Not that it’s all bad news for the Christian music world, but Newsweek is supposed to be a news magazine, isn’t it? Ali’s article is full of wonderful details of the Christian music festival—a blasé roadie laments the crowd-surfing capabilities of Christian music fans, kids voluntarily pick up trash after the show, almost everyone comes with a church group or parents—but simply attending such a party gives a skewed impression of the Christian music world. Ali should have spent a little more time reporting.

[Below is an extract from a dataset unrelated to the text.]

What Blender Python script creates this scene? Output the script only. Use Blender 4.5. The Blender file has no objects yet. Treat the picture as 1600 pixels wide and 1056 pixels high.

A sidebar on the rest of the $4-billion-plus Christian retail industry gets broader and deeper, noting that Christian music’s popularity is only the forerunner of the rest of the Christian pop culture boom. The eye-popping success of the Left Behind series and The Prayer of Jabez are leading many publishers to shift their plans and aim for the mainstream market instead of just Christian bookstores, Inside.com reports. And Jerry Rose, president of the Total Living Network and executive producer of Encounters With the Unexplained on PAX-TV says Christian television is moving toward a softer sell. “One of the things we’ve got to get past is the need to pack the church buses full to make something successful. That’s still a Christian product oriented to a Christian audience,” he tells Newsweek. “The idea is to take the time and the trouble to make programming that brings all people in and give them an objective look at the moral and spiritual values in their lives.” Newsweek responds, “Still, it raises the question that has faced most minority groups: when does crossing over become selling out?”
Indeed as Ali writes, “There’s something about the ethos of alternative rock—staying true to your beliefs, never bowing to mainstream pressure—that is oddly simpatico with conservative Christian culture.” If Christian culture becomes less of an alternative to the culture, if it does bow to mainstream pressures to win more listeners, why bother with exclusively Christian festivals at all?